> [Challenge] Restate every entry word for word.

> [Exercise materials]
** Start **

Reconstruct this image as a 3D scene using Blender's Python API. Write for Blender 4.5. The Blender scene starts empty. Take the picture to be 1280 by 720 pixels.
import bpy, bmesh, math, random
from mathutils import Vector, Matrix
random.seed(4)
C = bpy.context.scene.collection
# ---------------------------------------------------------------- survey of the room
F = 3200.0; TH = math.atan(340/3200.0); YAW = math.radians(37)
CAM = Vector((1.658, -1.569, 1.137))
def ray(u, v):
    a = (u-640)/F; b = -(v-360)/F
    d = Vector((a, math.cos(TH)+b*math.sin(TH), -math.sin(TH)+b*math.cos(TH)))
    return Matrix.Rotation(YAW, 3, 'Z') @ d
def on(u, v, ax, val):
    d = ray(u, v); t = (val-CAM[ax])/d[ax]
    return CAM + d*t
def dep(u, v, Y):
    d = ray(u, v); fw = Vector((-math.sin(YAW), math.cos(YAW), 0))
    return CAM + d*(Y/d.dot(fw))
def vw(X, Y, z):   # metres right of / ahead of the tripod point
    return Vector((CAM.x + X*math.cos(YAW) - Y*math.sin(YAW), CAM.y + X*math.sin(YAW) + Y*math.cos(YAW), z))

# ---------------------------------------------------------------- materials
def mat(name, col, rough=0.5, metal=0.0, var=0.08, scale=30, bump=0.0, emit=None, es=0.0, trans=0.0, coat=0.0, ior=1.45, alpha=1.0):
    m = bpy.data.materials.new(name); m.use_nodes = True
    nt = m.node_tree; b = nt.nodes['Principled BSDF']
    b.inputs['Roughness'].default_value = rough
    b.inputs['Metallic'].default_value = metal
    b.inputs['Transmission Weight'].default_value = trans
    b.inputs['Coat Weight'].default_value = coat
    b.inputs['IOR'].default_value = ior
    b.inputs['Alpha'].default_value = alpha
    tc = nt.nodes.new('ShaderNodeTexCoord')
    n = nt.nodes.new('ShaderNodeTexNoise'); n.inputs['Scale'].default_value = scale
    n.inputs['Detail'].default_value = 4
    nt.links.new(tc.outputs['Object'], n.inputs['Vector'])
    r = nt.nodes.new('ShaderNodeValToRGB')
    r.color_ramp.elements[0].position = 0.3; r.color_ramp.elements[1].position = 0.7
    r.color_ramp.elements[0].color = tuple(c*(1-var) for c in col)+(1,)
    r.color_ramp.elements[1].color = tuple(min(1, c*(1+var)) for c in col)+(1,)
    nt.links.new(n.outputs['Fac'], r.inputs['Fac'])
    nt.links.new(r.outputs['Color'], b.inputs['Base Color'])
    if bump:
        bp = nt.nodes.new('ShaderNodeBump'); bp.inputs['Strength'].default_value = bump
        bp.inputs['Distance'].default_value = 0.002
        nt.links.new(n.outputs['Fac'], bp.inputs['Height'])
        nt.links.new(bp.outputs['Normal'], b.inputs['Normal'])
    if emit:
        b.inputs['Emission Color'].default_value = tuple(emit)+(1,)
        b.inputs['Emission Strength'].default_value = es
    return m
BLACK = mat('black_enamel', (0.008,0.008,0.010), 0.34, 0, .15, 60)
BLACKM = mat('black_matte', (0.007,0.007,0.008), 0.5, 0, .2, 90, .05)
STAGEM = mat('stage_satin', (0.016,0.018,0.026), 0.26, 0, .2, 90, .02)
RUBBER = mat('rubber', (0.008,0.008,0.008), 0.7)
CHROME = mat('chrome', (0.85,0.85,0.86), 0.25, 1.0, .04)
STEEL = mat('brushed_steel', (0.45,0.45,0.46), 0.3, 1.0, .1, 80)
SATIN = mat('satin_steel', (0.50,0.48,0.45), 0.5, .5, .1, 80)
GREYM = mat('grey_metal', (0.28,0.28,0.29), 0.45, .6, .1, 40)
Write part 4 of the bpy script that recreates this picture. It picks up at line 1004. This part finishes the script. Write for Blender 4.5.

** End **

> [Task solution]
Reconstruct this image as a 3D scene using Blender's Python API. Write for Blender 4.5. The Blender scene starts empty. Take the picture to be 1280 by 720 pixels.
import bpy, bmesh, math, random
from mathutils import Vector, Matrix
random.seed(4)
C = bpy.context.scene.collection
# ---------------------------------------------------------------- survey of the room
F = 3200.0; TH = math.atan(340/3200.0); YAW = math.radians(37)
CAM = Vector((1.658, -1.569, 1.137))
def ray(u, v):
    a = (u-640)/F; b = -(v-360)/F
    d = Vector((a, math.cos(TH)+b*math.sin(TH), -math.sin(TH)+b*math.cos(TH)))
    return Matrix.Rotation(YAW, 3, 'Z') @ d
def on(u, v, ax, val):
    d = ray(u, v); t = (val-CAM[ax])/d[ax]
    return CAM + d*t
def dep(u, v, Y):
    d = ray(u, v); fw = Vector((-math.sin(YAW), math.cos(YAW), 0))
    return CAM + d*(Y/d.dot(fw))
def vw(X, Y, z):   # metres right of / ahead of the tripod point
    return Vector((CAM.x + X*math.cos(YAW) - Y*math.sin(YAW), CAM.y + X*math.sin(YAW) + Y*math.cos(YAW), z))

# ---------------------------------------------------------------- materials
def mat(name, col, rough=0.5, metal=0.0, var=0.08, scale=30, bump=0.0, emit=None, es=0.0, trans=0.0, coat=0.0, ior=1.45, alpha=1.0):
    m = bpy.data.materials.new(name); m.use_nodes = True
    nt = m.node_tree; b = nt.nodes['Principled BSDF']
    b.inputs['Roughness'].default_value = rough
    b.inputs['Metallic'].default_value = metal
    b.inputs['Transmission Weight'].default_value = trans
    b.inputs['Coat Weight'].default_value = coat
    b.inputs['IOR'].default_value = ior
    b.inputs['Alpha'].default_value = alpha
    tc = nt.nodes.new('ShaderNodeTexCoord')
    n = nt.nodes.new('ShaderNodeTexNoise'); n.inputs['Scale'].default_value = scale
    n.inputs['Detail'].default_value = 4
    nt.links.new(tc.outputs['Object'], n.inputs['Vector'])
    r = nt.nodes.new('ShaderNodeValToRGB')
    r.color_ramp.elements[0].position = 0.3; r.color_ramp.elements[1].position = 0.7
    r.color_ramp.elements[0].color = tuple(c*(1-var) for c in col)+(1,)
    r.color_ramp.elements[1].color = tuple(min(1, c*(1+var)) for c in col)+(1,)
    nt.links.new(n.outputs['Fac'], r.inputs['Fac'])
    nt.links.new(r.outputs['Color'], b.inputs['Base Color'])
    if bump:
        bp = nt.nodes.new('ShaderNodeBump'); bp.inputs['Strength'].default_value = bump
        bp.inputs['Distance'].default_value = 0.002
        nt.links.new(n.outputs['Fac'], bp.inputs['Height'])
        nt.links.new(bp.outputs['Normal'], b.inputs['Normal'])
    if emit:
        b.inputs['Emission Color'].default_value = tuple(emit)+(1,)
        b.inputs['Emission Strength'].default_value = es
    return m
BLACK = mat('black_enamel', (0.008,0.008,0.010), 0.34, 0, .15, 60)
BLACKM = mat('black_matte', (0.007,0.007,0.008), 0.5, 0, .2, 90, .05)
STAGEM = mat('stage_satin', (0.016,0.018,0.026), 0.26, 0, .2, 90, .02)
RUBBER = mat('rubber', (0.008,0.008,0.008), 0.7)
CHROME = mat('chrome', (0.85,0.85,0.86), 0.25, 1.0, .04)
STEEL = mat('brushed_steel', (0.45,0.45,0.46), 0.3, 1.0, .1, 80)
SATIN = mat('satin_steel', (0.50,0.48,0.45), 0.5, .5, .1, 80)
GREYM = mat('grey_metal', (0.28,0.28,0.29), 0.45, .6, .1, 40)
Write part 4 of the bpy script that recreates this picture. It picks up at line 1004. This part finishes the script. Write for Blender 4.5.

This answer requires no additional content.